start SUPPLIED MATERIAL

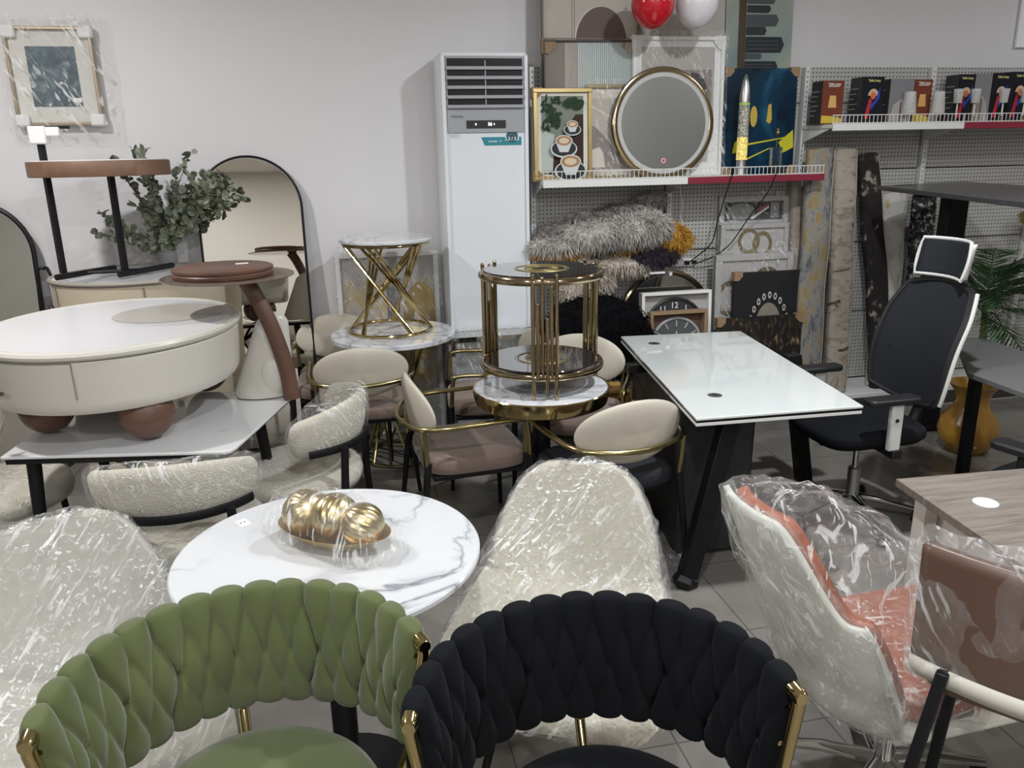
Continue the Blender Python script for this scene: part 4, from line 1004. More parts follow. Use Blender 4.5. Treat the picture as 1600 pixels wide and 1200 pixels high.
# pale abstract canvas behind everything
x0, zt0 = px2(990, 20, 4.88); x1, _ = px2(1138, 20, 4.88)
picture('abstract_canvas', 'large pale grey abstract canvas behind the balloons and the round mirror', 'picture', x0, x1, 1.578, 2.86, 4.885, [(R_(-.98, .74, -.2, .9), c4), ([(-.9, .75), (-.4, .78), (-.3, .95), (-.7, .98)], c5)], c3, wrap_=False)
# arches canvas
x0, _ = px2(846, 20, 4.86); x1, _ = px2(1000, 20, 4.86)
picture('abstract_canvas', 'beige canvas with mauve-brown arches and fine lines at the top of the shelf', 'picture', x0, x1, 1.578, 2.80, 4.84, [([(x*.40-.02+.22, y*.22+.625) for x, y in ell(0, 0, 1.35, .76, 30, 0, PI)], c4), ([(x*.40-.02+.24, y*.155+.635) for x, y in ell(0, 0, 1.3, 1, 30, 0, PI)], c2), (R_(-.97, .645, .97, .65), c8), (R_(-.38, .3, -.372, .99), c8), (R_(-.33, .3, -.322, .99), c8)], c1, frame=mat('thin_brown_frame', (.16, .12, .09), .5), fw=.012)
# striped canvas
x0, zz1 = px2(848, 62, 4.80); x1, _ = px2(992, 62, 4.80)
shp = [(R_(-.52, 0, .98, 1), c8), (R_(-.25, 0, .98, .985), c5)]
for k in range(10): shp.append((R_(-.52+k*.03, 0, -.508+k*.03, .985), c4))
for k in range(26): shp.append((R_(-.2+k*.045, 0, -.185+k*.045, .985), flat_mat('pale_stripe', (.55, .60, .58)) if k == 0 else shp[-1][1] if k > 0 else c4))
picture('abstract_canvas', 'striped mint and taupe canvas with brown cardboard corners above the coffee picture', 'picture', x0, x1, 1.578, zz1, 4.775, shp, c8, frame=mat('thin_dark_frame', (.05, .045, .04), .5), fw=.010, corners=(KRAFT, [(-1, 1), (1, 1)]), cornsz=.075)
# green abstract in wrap
x0, zz1 = px2(990, 56, 4.78); x1, _ = px2(1134, 56, 4.78)
picture('framed_abstract', 'plastic-wrapped white-framed sage and black abstract print behind the round mirror', 'picture', x0, x1, 1.578, zz1, 4.765, [(R_(-.80, .35, .80, .93), c3), (R_(-.75, .45, -.15, .77), c6), (R_(-.15, .45, .75, .77), c8), ([(x*.34+.33, y*.19+.56) for x, y in ell(0, 0, 1, 1, 24, 0, PI)], c7), (R_(-.7, .1, .7, .45), c1)], PAPER, frame=WHITE, fw=.02, corners=(FOAM, [(-1, 1), (1, 1)]), cornsz=.07, wrap_=True)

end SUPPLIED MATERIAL

WHAT TO WORK ON → Write the full listing out again with every line unchanged, but include no pictures.

THE RESPONSE →
Continue the Blender Python script for this scene: part 4, from line 1004. More parts follow. Use Blender 4.5. Treat the picture as 1600 pixels wide and 1200 pixels high.
# pale abstract canvas behind everything
x0, zt0 = px2(990, 20, 4.88); x1, _ = px2(1138, 20, 4.88)
picture('abstract_canvas', 'large pale grey abstract canvas behind the balloons and the round mirror', 'picture', x0, x1, 1.578, 2.86, 4.885, [(R_(-.98, .74, -.2, .9), c4), ([(-.9, .75), (-.4, .78), (-.3, .95), (-.7, .98)], c5)], c3, wrap_=False)
# arches canvas
x0, _ = px2(846, 20, 4.86); x1, _ = px2(1000, 20, 4.86)
picture('abstract_canvas', 'beige canvas with mauve-brown arches and fine lines at the top of the shelf', 'picture', x0, x1, 1.578, 2.80, 4.84, [([(x*.40-.02+.22, y*.22+.625) for x, y in ell(0, 0, 1.35, .76, 30, 0, PI)], c4), ([(x*.40-.02+.24, y*.155+.635) for x, y in ell(0, 0, 1.3, 1, 30, 0, PI)], c2), (R_(-.97, .645, .97, .65), c8), (R_(-.38, .3, -.372, .99), c8), (R_(-.33, .3, -.322, .99), c8)], c1, frame=mat('thin_brown_frame', (.16, .12, .09), .5), fw=.012)
# striped canvas
x0, zz1 = px2(848, 62, 4.80); x1, _ = px2(992, 62, 4.80)
shp = [(R_(-.52, 0, .98, 1), c8), (R_(-.25, 0, .98, .985), c5)]
for k in range(10): shp.append((R_(-.52+k*.03, 0, -.508+k*.03, .985), c4))
for k in range(26): shp.append((R_(-.2+k*.045, 0, -.185+k*.045, .985), flat_mat('pale_stripe', (.55, .60, .58)) if k == 0 else shp[-1][1] if k > 0 else c4))
picture('abstract_canvas', 'striped mint and taupe canvas with brown cardboard corners above the coffee picture', 'picture', x0, x1, 1.578, zz1, 4.775, shp, c8, frame=mat('thin_dark_frame', (.05, .045, .04), .5), fw=.010, corners=(KRAFT, [(-1, 1), (1, 1)]), cornsz=.075)
# green abstract in wrap
x0, zz1 = px2(990, 56, 4.78); x1, _ = px2(1134, 56, 4.78)
picture('framed_abstract', 'plastic-wrapped white-framed sage and black abstract print behind the round mirror', 'picture', x0, x1, 1.578, zz1, 4.765, [(R_(-.80, .35, .80, .93), c3), (R_(-.75, .45, -.15, .77), c6), (R_(-.15, .45, .75, .77), c8), ([(x*.34+.33, y*.19+.56) for x, y in ell(0, 0, 1, 1, 24, 0, PI)], c7), (R_(-.7, .1, .7, .45), c1)], PAPER, frame=WHITE, fw=.02, corners=(FOAM, [(-1, 1), (1, 1)]), cornsz=.07, wrap_=True)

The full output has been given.